Tuesday, September 20, 2022

the last book I ever read (We Don't Know Ourselves: A Personal History of Modern Ireland, excerpt fourteen)

from We Don't Know Ourselves: A Personal History of Modern Ireland by Fintan O'Toole:

A month before the pope’s visit, on 7 August 1979, the IRA had what it would always regard as its best day. At Mullaghmore, on the Sligo coast, it murdered a seventy-nine-year-old man, a fourteen-year-old schoolboy, a fifteen-year-old schoolboy and an eighty-three-year-old woman. The ground for these executions (the word the IRA itself used) was that the old man, Louis Mountbatten, was a cousin of Queen Elizabeth. Later that day, at Warrenpoint, the IRA set off two massive 800-pound bombs, the first killing six British soldiers, the second killing a dozen more. Most of the dead were from the hated Parachute Regiment, which had inflicted the equally murderous violence of Bloody Sunday in Derry. The graffiti declared the triumph of revenge: ‘Thirteen dead but not forgotten / We got 18 and Mountbatten.’ They did not mention the schoolboys or the old woman.

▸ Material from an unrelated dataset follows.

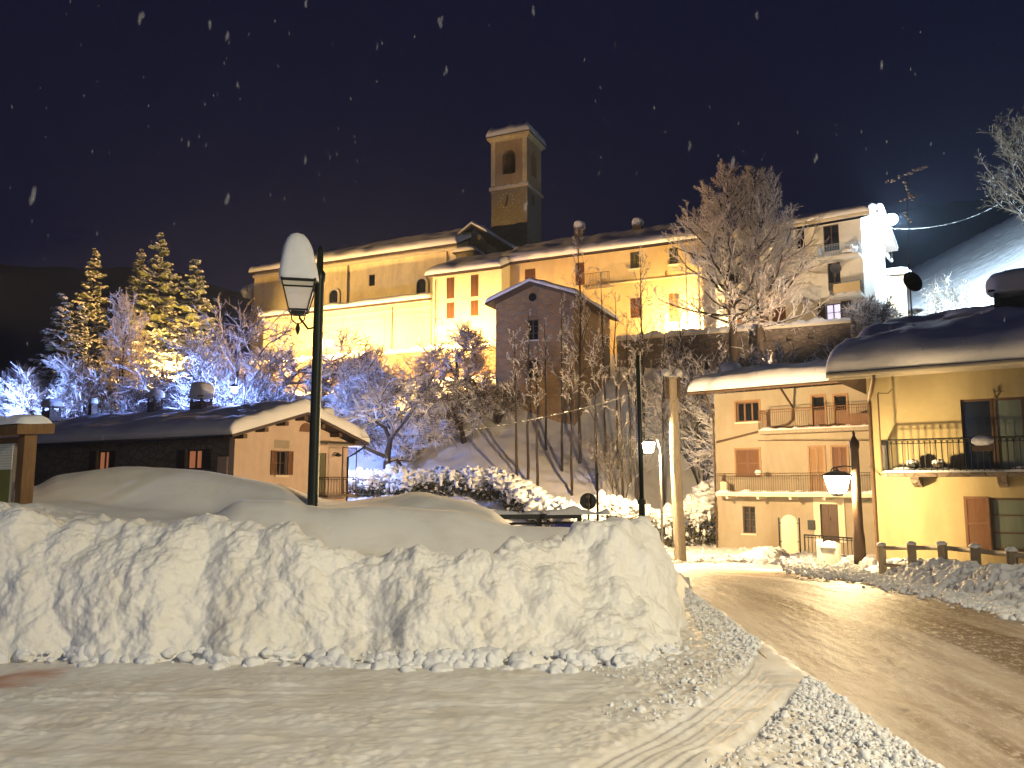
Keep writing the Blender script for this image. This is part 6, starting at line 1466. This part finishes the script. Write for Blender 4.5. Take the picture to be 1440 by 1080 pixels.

John Paul’s Mass outside Drogheda was in reality a substitute. It had become clear that he could not, as he had hoped, visit Armagh, the ancient capital of the Irish Church, because it was in Northern Ireland and the occasion might be incendiary. Drogheda was as near as he could get, and Catholics from the North came in huge numbers to be part of the celebration of their religious identity. This, too, created an illusion of unity–all Irish Catholics together. Contemporary reports brushed over the trouble on the night before the papal Mass. Gardaí had to threaten force to remove ‘Northerners’ from the site of the planned event. The pilgrims from over the Border managed to get caravans onto the papal site and park in the aisles leading to the altar. Extra Gardaí had to be called in to deal with the situation, which ‘became ugly at times when the Northerners refused to move. But after some persuasion, including threatened use of batons, the Gardaí succeeded in clearing the site with the help of some tow trucks’.

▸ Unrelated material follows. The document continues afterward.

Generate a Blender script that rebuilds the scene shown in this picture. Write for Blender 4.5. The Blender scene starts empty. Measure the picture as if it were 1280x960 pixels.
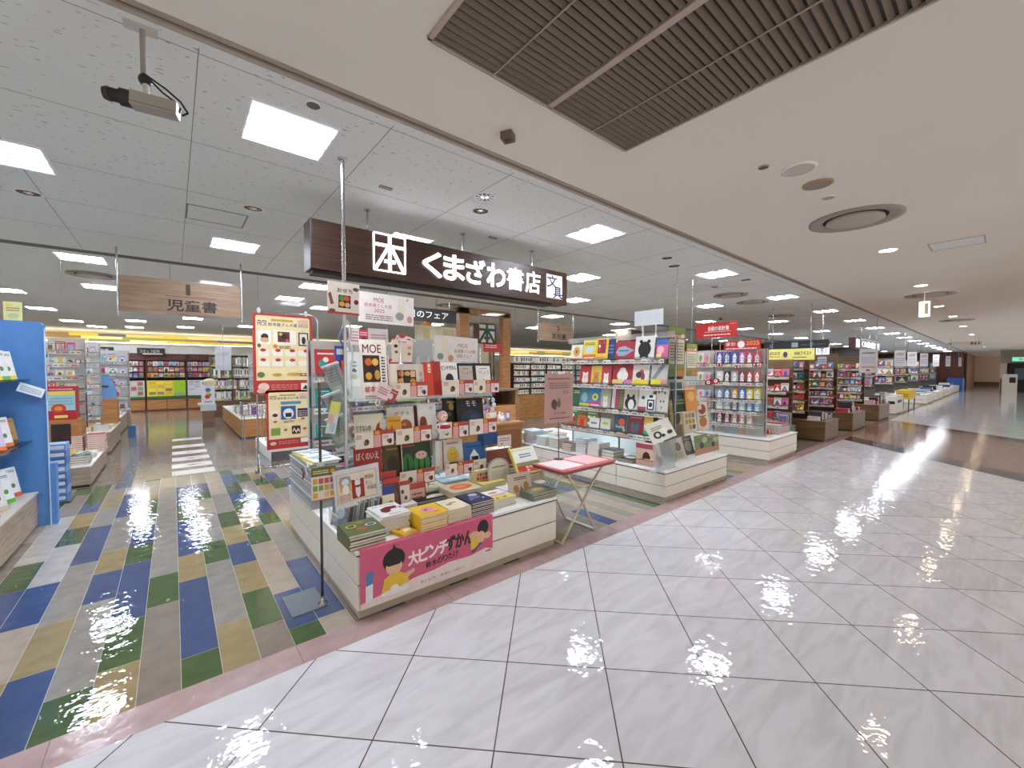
import bpy, math, random
from mathutils import Matrix, Vector, Euler
SC = bpy.context.scene
COL = SC.collection
rng = random.Random(7)
# ------------------------------------------------------------------ camera numbers
FPX, PITCH, YAW, CH = 513.0, math.atan(17/513.0), math.radians(39.55), 1.55
FW = Vector((math.sin(YAW)*math.cos(PITCH), math.cos(YAW)*math.cos(PITCH), -math.sin(PITCH)))
RT = Vector((math.cos(YAW), -math.sin(YAW), 0))
UP = RT.cross(FW)
def ray(px, py): return FW + RT*((px-640)/FPX) - UP*((py-480)/FPX)
def atZ(px, py, z=0.0):
    r = ray(px, py); t = (z-CH)/r.z; return Vector((r.x*t, r.y*t, z))
def atY(px, py, y):
    r = ray(px, py); t = y/r.y; return Vector((r.x*t, y, CH+r.z*t))
def atX(px, py, x):
    r = ray(px, py); t = x/r.x; return Vector((x, r.y*t, CH+r.z*t))

# ------------------------------------------------------------------ materials
def lin(c): return tuple(((v/12.92) if v <= .04045 else ((v+.055)/1.055)**2.4) for v in c)
def hx(s):
    s = s.lstrip('#'); return lin(tuple(int(s[i:i+2], 16)/255 for i in (0, 2, 4)))
_m = {}
def principled(name):
    m = bpy.data.materials.new(name); m.use_nodes = True
    nt = m.node_tree; return m, nt, nt.nodes['Principled BSDF']
def C(col, rough=.5, metal=0.0, var=0.03):
    """plain coloured paint / paper / plastic with a faint mottled variation"""
    k = (col, rough, metal)
    if k in _m: return _m[k]
    m, nt, b = principled('paint_'+col.strip('#'))
    c = hx(col)
    if var and not metal:
        n = nt.nodes.new('ShaderNodeTexNoise'); n.inputs['Scale'].default_value = 14
        tc = nt.nodes.new('ShaderNodeTexCoord'); nt.links.new(tc.outputs['Object'], n.inputs['Vector'])
        r = nt.nodes.new('ShaderNodeValToRGB')
        r.color_ramp.elements[0].position = .3; r.color_ramp.elements[1].position = .7
        r.color_ramp.elements[0].color = (*[max(0, v*(1-var*2)) for v in c], 1)
        r.color_ramp.elements[1].color = (*[min(1, v*(1+var)) for v in c], 1)
        nt.links.new(n.outputs['Fac'], r.inputs['Fac']); nt.links.new(r.outputs['Color'], b.inputs['Base Color'])
    else: b.inputs['Base Color'].default_value = (*c, 1)
    b.inputs['Roughness'].default_value = rough; b.inputs['Metallic'].default_value = metal
    _m[k] = m; return m
def emis(name, col, s):
    if name in _m: return _m[name]
    m, nt, b = principled(name)
    b.inputs['Base Color'].default_value = (*hx(col), 1)
    b.inputs['Emission Color'].default_value = (*hx(col), 1); b.inputs['Emission Strength'].default_value = s
    _m[name] = m; return m
def clear(name='clear', tint='#fbfdfd', gloss=.03, trans=.93):
    if name in _m: return _m[name]
    m = bpy.data.materials.new(name); m.use_nodes = True; nt = m.node_tree; nt.nodes.clear()
    o = nt.nodes.new('ShaderNodeOutputMaterial'); mx = nt.nodes.new('ShaderNodeMixShader')
    t = nt.nodes.new('ShaderNodeBsdfTransparent'); g = nt.nodes.new('ShaderNodeBsdfGlossy')
    t.inputs['Color'].default_value = (*hx(tint), 1); g.inputs['Roughness'].default_value = .06
    lw = nt.nodes.new('ShaderNodeLayerWeight'); lw.inputs['Blend'].default_value = .25
    ml = nt.nodes.new('ShaderNodeMath'); ml.operation = 'MULTIPLY_ADD'
    ml.inputs[1].default_value = .5; ml.inputs[2].default_value = gloss*.5
    nt.links.new(lw.outputs['Fresnel'], ml.inputs[0]); nt.links.new(ml.outputs[0], mx.inputs['Fac'])
    nt.links.new(t.outputs[0], mx.inputs[1]); nt.links.new(g.outputs[0], mx.inputs[2]); nt.links.new(mx.outputs[0], o.inputs['Surface'])
    _m[name] = m; return m
def film(name='film'):
    """cloudy plastic film: half seen through"""
    if name in _m: return _m[name]
    m = bpy.data.materials.new(name); m.use_nodes = True; nt = m.node_tree; nt.nodes.clear()
    o = nt.nodes.new('ShaderNodeOutputMaterial'); mx = nt.nodes.new('ShaderNodeMixShader'); mx.inputs['Fac'].default_value = .35
    t = nt.nodes.new('ShaderNodeBsdfTransparent'); t.inputs['Color'].default_value = (.92, .93, .95, 1)
    g = nt.nodes.new('ShaderNodeBsdfPrincipled'); g.inputs['Base Color'].default_value = (.75, .78, .8, 1); g.inputs['Roughness'].default_value = .12
    nt.links.new(t.outputs[0], mx.inputs[1]); nt.links.new(g.outputs[0], mx.inputs[2]); nt.links.new(mx.outputs[0], o.inputs['Surface'])
    _m[name] = m; return m
def wood(name, c1, c2, scale=(1, 12, 12), rough=.45, dist=3.0):
    if name in _m: return _m[name]
    m, nt, b = principled(name)
    tc = nt.nodes.new('ShaderNodeTexCoord'); mp = nt.nodes.new('ShaderNodeMapping'); mp.inputs['Scale'].default_value = scale
    n = nt.nodes.new('ShaderNodeTexNoise'); n.inputs['Scale'].default_value = 2.0; n.inputs['Detail'].default_value = 5; n.inputs['Distortion'].default_value = .3
    r = nt.nodes.new('ShaderNodeValToRGB'); r.color_ramp.elements[0].position = .35; r.color_ramp.elements[1].position = .68
    r.color_ramp.elements[0].color = (*hx(c1), 1); r.color_ramp.elements[1].color = (*hx(c2), 1)
    nt.links.new(tc.outputs['Object'], mp.inputs['Vector']); nt.links.new(mp.outputs[0], n.inputs['Vector'])
    nt.links.new(n.outputs['Fac'], r.inputs['Fac']); nt.links.new(r.outputs['Color'], b.inputs['Base Color'])
    b.inputs['Roughness'].default_value = rough; _m[name] = m; return m
def paperpage(): return wood('page_edges', '#d8cfbe', '#f1ebde', scale=(2, 2, 220), rough=.8)
W_CREAM = C('#efe8db', .35, 0, .012); W_WHITE = C('#f4f3f0', .3, 0, .01); CHROME = C('#b9b9bb', .22, 1.0); DARKMETAL = C('#55524f', .35, 1.0)
WD_DARK = wood('sign_wood', '#2b1810', '#45291b', (1, 14, 30), .4)
WD_MID = wood('mid_wood', '#5c442c', '#7f6141', (1.5, 1.5, 22), .4)
WD_OAK = wood('oak_wood', '#a5703c', '#c18a52', (2, 2, 14), .45)
WD_RED = wood('red_wood', '#5a2b1a', '#7a3f26', (2, 2, 14), .45)
WD_GREY = wood('grey_wood', '#9b8876', '#b7a592', (2, 2, 18), .5)
WD_PALE = wood('pale_wood', '#7a604a', '#94785e', (1.2, 1, 26), .5)

# ------------------------------------------------------------------ mesh builder
_tx = {}
def text_geo(s, bold=0.0):
    k = (s, bold)
    if k in _tx: return _tx[k]
    cu = bpy.data.curves.new('t', 'FONT'); cu.body = s; cu.size = 1.0; cu.fill_mode = 'FRONT'; cu.offset = bold
    cu.resolution_u = 3
    o = bpy.data.objects.new('t', cu); COL.objects.link(o); dg = bpy.context.evaluated_depsgraph_get(); dg.update()
    me = bpy.data.meshes.new_from_object(o.evaluated_get(dg))
    vs = [Vector((v.co.x, v.co.y)) for v in me.vertices]; fs = [tuple(p.vertices) for p in me.polygons]
    fs = [f if (vs[f[1]]-vs[f[0]]).cross(vs[f[2]]-vs[f[0]]) > 0 else tuple(reversed(f)) for f in fs]
    bpy.data.objects.remove(o); bpy.data.curves.remove(cu); bpy.data.meshes.remove(me)
    if vs:
        x0 = min(v.x for v in vs); x1 = max(v.x for v in vs); y0 = min(v.y for v in vs); y1 = max(v.y for v in vs)
        vs = [((v.x-x0)/(x1-x0), (v.y-y0)/(y1-y0)) for v in vs]
    _tx[k] = (vs, fs); return _tx[k]
def frame(o, right, up):
    """matrix that takes (u, v, out) onto a plane"""
    r = Vector(right).normalized(); u = Vector(up).normalized(); n = r.cross(u)
    return Matrix(((r.x, u.x, n.x, o[0]), (r.y, u.y, n.y, o[1]), (r.z, u.z, n.z, o[2]), (0, 0, 0, 1)))
FY = lambda x, y, z: frame((x, y, z), (1, 0, 0), (0, 0, 1))      # a plane facing -Y
FX = lambda x, y, z: frame((x, y, z), (0, -1, 0), (0, 0, 1))     # a plane facing -X
class MB:
    def __init__(s): s.v = []; s.f = []; s.mi = []; s.mats = []; s.sm = []
    def mid(s, m):
        if isinstance(m, str): m = C(m)
        if m not in s.mats: s.mats.append(m)
        return s.mats.index(m)
    def add(s, vs, fs, m, M=None, smooth=False):
        b = len(s.v); i = s.mid(m)
        for v in vs:
            v = Vector(v)
            s.v.append(M @ v if M else v)
        for f in fs: s.f.append(tuple(b+k for k in f)); s.mi.append(i); s.sm.append(smooth)
        return s
    def box(s, x0, x1, y0, y1, z0, z1, m, M=None):
        vs = [(x0, y0, z0), (x1, y0, z0), (x1, y1, z0), (x0, y1, z0), (x0, y0, z1), (x1, y0, z1), (x1, y1, z1), (x0, y1, z1)]
        return s.add(vs, [(0, 3, 2, 1), (4, 5, 6, 7), (0, 1, 5, 4), (1, 2, 6, 5), (2, 3, 7, 6), (3, 0, 4, 7)], m, M)
    def bar(s, a, b, w, t, m, M=None):
        """flat bar from a to b in a plane (u, v), width w, thickness t out of it"""
        a = Vector(a); b = Vector(b); d = (b-a).normalized(); n = Vector((-d.y, d.x))*w/2
        p = [a+n, a-n, b-n, b+n]
        return s.prism([(q.x, q.y) for q in p], 0, t, m, M)
    def prism(s, pts, z0, z1, m, M=None):
        n = len(pts)
        ar = sum(pts[i][0]*pts[(i+1) % n][1]-pts[(i+1) % n][0]*pts[i][1] for i in range(n))
        if ar < 0: pts = list(reversed(pts))
        vs = [(x, y, z0) for x, y in pts]+[(x, y, z1) for x, y in pts]
        fs = [tuple(reversed(range(n))), tuple(range(n, 2*n))]+[(i, (i+1) % n, n+(i+1) % n, n+i) for i in range(n)]
        return s.add(vs, fs, m, M)
    def flat(s, pts, z, m, M=None):
        n = len(pts)
        ar = sum(pts[i][0]*pts[(i+1) % n][1]-pts[(i+1) % n][0]*pts[i][1] for i in range(n))
        if ar < 0: pts = list(reversed(pts))
        return s.add([(x, y, z) for x, y in pts], [tuple(range(n))], m, M)
    def tube(s, a, b, r, m, n=8, M=None, r2=None):
        a = Vector(a); b = Vector(b); r2 = r if r2 is None else r2
        d = (b-a).normalized(); q = d.to_track_quat('Z', 'Y').to_matrix()
        vs = []
        for p, rr in ((a, r), (b, r2)):
            for i in range(n):
                t = 2*math.pi*i/n; vs.append(p+q @ Vector((math.cos(t)*rr, math.sin(t)*rr, 0)))
        fs = [(i, (i+1) % n, n+(i+1) % n, n+i) for i in range(n)]
        s.add(vs, fs, m, M, True)
        return s.add(vs, [tuple(reversed(range(n))), tuple(range(n, 2*n))], m, M)
    def path(s, pts, r, m, n=8, M=None):
        for i in range(len(pts)-1): s.tube(pts[i], pts[i+1], r, m, n, M)
        for p in pts[1:-1]: s.ell(p, r, r, r, m, 6, 4, M)
        return s
    def lathe(s, prof, c, m, n=24, M=None, smooth=True):
        vs = []; k = len(prof)
        for r, z in prof:
            for i in range(n):
                t = 2*math.pi*i/n; vs.append((c[0]+r*math.cos(t), c[1]+r*math.sin(t), c[2]+z))
        fs = [(j*n+i, j*n+(i+1) % n, (j+1)*n+(i+1) % n, (j+1)*n+i) for j in range(k-1) for i in range(n)]
        return s.add(vs, fs, m, M, smooth)
    def ell(s, c, rx, ry, rz, m, n=12, k=8, M=None):
        vs = [(c[0], c[1], c[2]-rz)]
        for j in range(1, k):
            ph = -math.pi/2+math.pi*j/k
            for i in range(n):
                t = 2*math.pi*i/n; vs.append((c[0]+rx*math.cos(ph)*math.cos(t), c[1]+ry*math.cos(ph)*math.sin(t), c[2]+rz*math.sin(ph)))
        vs.append((c[0], c[1], c[2]+rz)); e = len(vs)-1
        fs = [(0, 1+(i+1) % n, 1+i) for i in range(n)]
        for j in range(k-2):
            fs += [(1+j*n+i, 1+j*n+(i+1) % n, 1+(j+1)*n+(i+1) % n, 1+(j+1)*n+i) for i in range(n)]
        fs += [(1+(k-2)*n+i, 1+(k-2)*n+(i+1) % n, e) for i in range(n)]
        return s.add(vs, fs, m, M, True)
    def text(s, t, x, y, h, m, M=None, w=None, z=.0016, bold=0.0, depth=0):
        """text with its left bottom at (x, y), height h, width w"""
        vs, fs = text_geo(t)
        if not vs: return s
        if w is None: w = h*len(t)*1.05*(1 if ord(t[0]) > 1000 else .62)
        if bold:
            d = bold*h*.55
            for k in range(8): s.add([(x+a*w+d*math.cos(k*.785), y+b*h+d*math.sin(k*.785), z-.00004*(k+1)) for a, b in vs], fs, m, M)
        return s.add([(x+a*w, y+b*h, z) for a, b in vs], fs, m, M)
    def build(s, name, parent=None, origin=None, bevel=0, kind=None):
        me = bpy.data.meshes.new(name)
        o0 = Vector(origin) if origin is not None else Vector((0, 0, 0))
        me.from_pydata([tuple(v-o0) for v in s.v], [], s.f)
        for m in s.mats: me.materials.append(m)
        me.polygons.foreach_set('material_index', s.mi); me.polygons.foreach_set('use_smooth', s.sm); me.update()
        o = bpy.data.objects.new(name, me); COL.objects.link(o); o.location = o0
        if parent is not None:
            o.parent = parent
            o.matrix_parent_inverse = Matrix.Translation(-wloc(parent))
        if bevel:
            b = o.modifiers.new('edge', 'BEVEL'); b.width = bevel; b.segments = 2; b.limit_method = 'ANGLE'
        if kind: o['kind'] = kind
        return o
def wloc(o):
    p = Vector(o.location) if o.parent is None else Vector(o['_w'] if '_w' in o else (0, 0, 0))
    return p
def tag(o, label, cat, group=None):
    o['label'] = label; o['category'] = cat
    if group: o['group'] = group
    return o
def T(name, label, cat, loc, group=None):
    o = bpy.data.objects.new(name, None); COL.objects.link(o); o.location = loc; o.empty_display_size = .05
    return tag(o, label, cat, group)
def sub(mb, name, parent, **k):
    """a sub-part: built in world space under a part whose own matrix is a pure translation chain"""
    o = mb.build(name, None, **k); o.parent = parent
    t = Vector((0, 0, 0)); p = parent
    while p is not None:
        t += Vector(p.location) if p.parent is None else (Vector(p.location)+p.matrix_parent_inverse.translation)
        p = p.parent
    o.matrix_parent_inverse = Matrix.Translation(-t)
    return o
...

In his homily the next day, John Paul made a dramatic intervention in the Troubles, effectively using all of his authority and charisma to try to get the IRA to stop its campaign of violence. He denounced its efforts to ‘push the young generations into the pit of fratricide’ and ‘the absurdity of war as a means to resolve differences’. He preached ‘that violence is evil, that violence is unacceptable as a solution to problems, that violence is unworthy of man. Violence is a lie, for it goes against the truth of our faith, the truth of our humanity. Violence destroys what it claims to defend: the dignity, the life, the freedom of human beings. Violence is a crime against humanity, for it destroys the very fabric of society.’

Using all his dramatic skills, John Paul turned from magisterial preacher to abject supplicant: ‘Now I wish to speak to all men and women engaged in violence. I appeal to you, in language of passionate pleading. On my knees I beg you to turn away from the paths of violence and to return to the ways of peace… Further violence in Ireland will only drag down to ruin the land you claim to love and the values you claim to cherish. In the name of God I beg you: return to Christ, who died so that men might live in forgiveness and peace.’